Automatic statistical volume element modeling based on the unified topology model

• Published in: International journal of solids and structures Vol. 191-192; pp. 26 - 41
• Main Authors: Couture, Adrien, François, Vincent, Cuillière, Jean-Christophe, Pilvin, Philippe
• Format: Journal Article
• Language: English
• Published: New York Elsevier Ltd 15.05.2020; Elsevier BV
• Subjects: Algorithms; Boundary representation; CAD; Computer aided design; Computer simulation; Computer-Aided Design (CAD); Epoxy matrix composites; Finite Element Analysis (FEA); Finite element method; Glass fiber reinforced plastics; Glass-epoxy composites; Homogenization; Meshing; Numerical analysis; Robustness (mathematics); Statistical Volume Element (SVE); Topology; Unified Topology Model (UTM); Homogenization; Unified Topology Model (UTM); Finite Element Analysis (FEA); Statistical Volume Element (SVE); Computer-Aided Design (CAD)
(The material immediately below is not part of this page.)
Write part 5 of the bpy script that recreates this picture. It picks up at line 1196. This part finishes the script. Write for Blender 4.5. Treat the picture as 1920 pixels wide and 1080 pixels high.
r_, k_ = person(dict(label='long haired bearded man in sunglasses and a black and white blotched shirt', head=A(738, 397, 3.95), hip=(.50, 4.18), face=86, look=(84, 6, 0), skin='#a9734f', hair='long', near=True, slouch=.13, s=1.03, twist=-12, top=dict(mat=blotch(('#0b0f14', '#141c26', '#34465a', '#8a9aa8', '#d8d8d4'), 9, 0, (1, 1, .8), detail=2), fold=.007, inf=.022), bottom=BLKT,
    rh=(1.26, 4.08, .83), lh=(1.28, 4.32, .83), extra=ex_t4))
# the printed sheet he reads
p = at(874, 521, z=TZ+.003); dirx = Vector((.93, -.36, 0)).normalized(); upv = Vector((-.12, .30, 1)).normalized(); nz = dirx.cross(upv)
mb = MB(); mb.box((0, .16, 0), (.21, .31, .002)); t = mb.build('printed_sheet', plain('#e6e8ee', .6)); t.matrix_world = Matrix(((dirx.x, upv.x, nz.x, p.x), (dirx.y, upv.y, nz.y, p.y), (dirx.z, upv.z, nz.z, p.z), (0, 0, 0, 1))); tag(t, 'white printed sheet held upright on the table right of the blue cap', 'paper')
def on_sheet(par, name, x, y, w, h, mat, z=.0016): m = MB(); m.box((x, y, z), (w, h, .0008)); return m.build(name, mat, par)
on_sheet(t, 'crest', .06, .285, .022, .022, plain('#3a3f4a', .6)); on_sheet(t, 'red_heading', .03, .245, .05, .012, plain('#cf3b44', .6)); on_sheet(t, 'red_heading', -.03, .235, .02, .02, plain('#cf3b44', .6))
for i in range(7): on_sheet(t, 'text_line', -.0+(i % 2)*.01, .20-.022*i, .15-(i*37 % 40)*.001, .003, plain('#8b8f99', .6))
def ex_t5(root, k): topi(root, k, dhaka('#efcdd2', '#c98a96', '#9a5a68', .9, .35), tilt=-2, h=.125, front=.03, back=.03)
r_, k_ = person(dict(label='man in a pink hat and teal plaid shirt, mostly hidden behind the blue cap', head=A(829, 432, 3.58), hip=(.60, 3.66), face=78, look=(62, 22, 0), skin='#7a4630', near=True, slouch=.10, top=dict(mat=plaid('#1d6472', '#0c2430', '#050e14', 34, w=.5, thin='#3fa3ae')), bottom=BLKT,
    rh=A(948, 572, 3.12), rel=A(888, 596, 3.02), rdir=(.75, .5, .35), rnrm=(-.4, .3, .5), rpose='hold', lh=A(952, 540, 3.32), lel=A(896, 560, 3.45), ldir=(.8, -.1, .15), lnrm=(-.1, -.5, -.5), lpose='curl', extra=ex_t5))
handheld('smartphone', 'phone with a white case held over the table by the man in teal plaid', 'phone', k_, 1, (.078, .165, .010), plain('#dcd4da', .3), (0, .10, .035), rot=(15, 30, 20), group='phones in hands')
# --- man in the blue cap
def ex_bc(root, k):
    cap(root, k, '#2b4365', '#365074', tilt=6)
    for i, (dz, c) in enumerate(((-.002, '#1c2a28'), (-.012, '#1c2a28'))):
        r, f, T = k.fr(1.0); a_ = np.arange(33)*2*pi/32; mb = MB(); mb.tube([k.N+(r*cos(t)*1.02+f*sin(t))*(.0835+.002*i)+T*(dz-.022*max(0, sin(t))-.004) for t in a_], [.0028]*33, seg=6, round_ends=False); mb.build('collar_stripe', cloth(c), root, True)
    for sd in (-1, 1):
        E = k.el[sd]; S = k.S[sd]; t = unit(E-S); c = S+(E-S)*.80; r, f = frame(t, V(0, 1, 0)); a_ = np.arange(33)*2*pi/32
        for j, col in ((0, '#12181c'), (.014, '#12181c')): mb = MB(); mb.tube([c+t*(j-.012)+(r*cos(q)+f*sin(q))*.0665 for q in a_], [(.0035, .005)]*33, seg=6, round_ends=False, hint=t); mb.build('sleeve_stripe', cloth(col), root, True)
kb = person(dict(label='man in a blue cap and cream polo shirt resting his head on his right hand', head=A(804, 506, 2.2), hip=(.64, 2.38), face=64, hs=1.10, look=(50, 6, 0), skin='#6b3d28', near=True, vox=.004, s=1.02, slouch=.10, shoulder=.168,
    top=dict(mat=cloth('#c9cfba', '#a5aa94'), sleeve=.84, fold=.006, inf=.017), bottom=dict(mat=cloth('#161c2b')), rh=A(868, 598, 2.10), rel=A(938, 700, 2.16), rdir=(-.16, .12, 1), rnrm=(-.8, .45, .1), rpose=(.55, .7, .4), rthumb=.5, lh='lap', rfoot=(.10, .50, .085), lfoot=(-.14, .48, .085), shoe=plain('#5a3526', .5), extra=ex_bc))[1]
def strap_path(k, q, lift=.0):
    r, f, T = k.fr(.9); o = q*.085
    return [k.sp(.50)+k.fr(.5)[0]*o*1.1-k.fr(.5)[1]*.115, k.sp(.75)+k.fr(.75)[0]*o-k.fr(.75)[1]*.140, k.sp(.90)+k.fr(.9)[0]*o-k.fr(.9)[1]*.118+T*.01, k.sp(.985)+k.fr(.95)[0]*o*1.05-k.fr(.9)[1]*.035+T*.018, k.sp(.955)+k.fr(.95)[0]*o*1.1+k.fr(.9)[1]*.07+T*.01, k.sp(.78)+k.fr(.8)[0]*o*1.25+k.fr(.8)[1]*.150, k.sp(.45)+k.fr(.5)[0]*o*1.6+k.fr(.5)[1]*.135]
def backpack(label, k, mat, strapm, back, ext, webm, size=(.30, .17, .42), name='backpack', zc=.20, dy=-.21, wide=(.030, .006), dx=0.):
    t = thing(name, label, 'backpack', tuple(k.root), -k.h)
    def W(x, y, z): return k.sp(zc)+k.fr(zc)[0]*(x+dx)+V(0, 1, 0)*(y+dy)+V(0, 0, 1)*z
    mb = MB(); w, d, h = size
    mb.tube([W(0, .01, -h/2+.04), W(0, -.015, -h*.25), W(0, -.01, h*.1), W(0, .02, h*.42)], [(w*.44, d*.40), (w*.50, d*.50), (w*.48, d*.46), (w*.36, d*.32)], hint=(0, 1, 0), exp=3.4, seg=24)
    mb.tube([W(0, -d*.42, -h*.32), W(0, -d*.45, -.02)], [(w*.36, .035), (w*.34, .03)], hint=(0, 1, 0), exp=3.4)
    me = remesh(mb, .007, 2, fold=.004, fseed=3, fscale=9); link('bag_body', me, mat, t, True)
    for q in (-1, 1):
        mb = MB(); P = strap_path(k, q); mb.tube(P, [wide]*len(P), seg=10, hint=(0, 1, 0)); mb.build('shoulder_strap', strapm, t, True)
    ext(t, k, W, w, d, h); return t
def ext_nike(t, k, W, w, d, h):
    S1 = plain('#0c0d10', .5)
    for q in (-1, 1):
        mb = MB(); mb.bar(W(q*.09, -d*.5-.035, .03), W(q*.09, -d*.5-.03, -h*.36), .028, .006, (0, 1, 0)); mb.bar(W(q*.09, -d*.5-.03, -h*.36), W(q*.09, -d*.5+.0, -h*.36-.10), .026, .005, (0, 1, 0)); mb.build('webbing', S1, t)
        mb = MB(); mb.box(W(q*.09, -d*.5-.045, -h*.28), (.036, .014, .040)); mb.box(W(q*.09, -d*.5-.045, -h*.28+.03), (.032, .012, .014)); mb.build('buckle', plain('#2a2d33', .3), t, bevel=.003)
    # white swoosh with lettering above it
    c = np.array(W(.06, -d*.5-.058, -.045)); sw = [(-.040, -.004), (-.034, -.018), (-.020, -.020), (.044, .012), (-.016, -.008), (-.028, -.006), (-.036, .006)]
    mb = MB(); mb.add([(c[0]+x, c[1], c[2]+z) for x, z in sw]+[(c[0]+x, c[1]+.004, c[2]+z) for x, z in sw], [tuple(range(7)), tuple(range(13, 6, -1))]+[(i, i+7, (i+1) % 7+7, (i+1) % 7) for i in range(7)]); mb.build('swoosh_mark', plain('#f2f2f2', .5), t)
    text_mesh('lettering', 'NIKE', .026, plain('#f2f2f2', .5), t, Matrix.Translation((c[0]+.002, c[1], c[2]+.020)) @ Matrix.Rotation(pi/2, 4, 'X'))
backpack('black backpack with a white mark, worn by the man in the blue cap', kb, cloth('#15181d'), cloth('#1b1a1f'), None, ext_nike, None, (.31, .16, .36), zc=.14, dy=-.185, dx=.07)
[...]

• ISSN: 0020-7683; 1879-2146
• DOI: 10.1016/j.ijsolstr.2019.11.007

Needs for new particle based heterogeneous materials as led to the development of many Statistical Volume Element (SVE) modeling schemes tailored to specific shapes of particles or meshing procedures. To generalize the numerical analysis of particle filled SVEs, a modeling methodology based on the Unified Topology Model (UTM) is proposed. Using the concept of Boundary Representation (BRep) and a modified Random Sequential Adsorption (RSA) algorithm, the geometry of a Statistical Volume Element (SVE) can be generated automatically with any shape of particles. Using an integration of Computer-Aided Design (CAD) and mesh tools, a mesh size map is constructed with the objective of minimizing the number of mesh elements while preserving quality of the discretization. The SVE is meshed using proven CAD model meshing algorithms for a robust and reliable result. Simulation and post processing are carried out automatically, without any user interaction. To illustrate the potential of this new method, a short glass fiber / epoxy matrix composite is modeled with spherical and elongated cylindrical particles.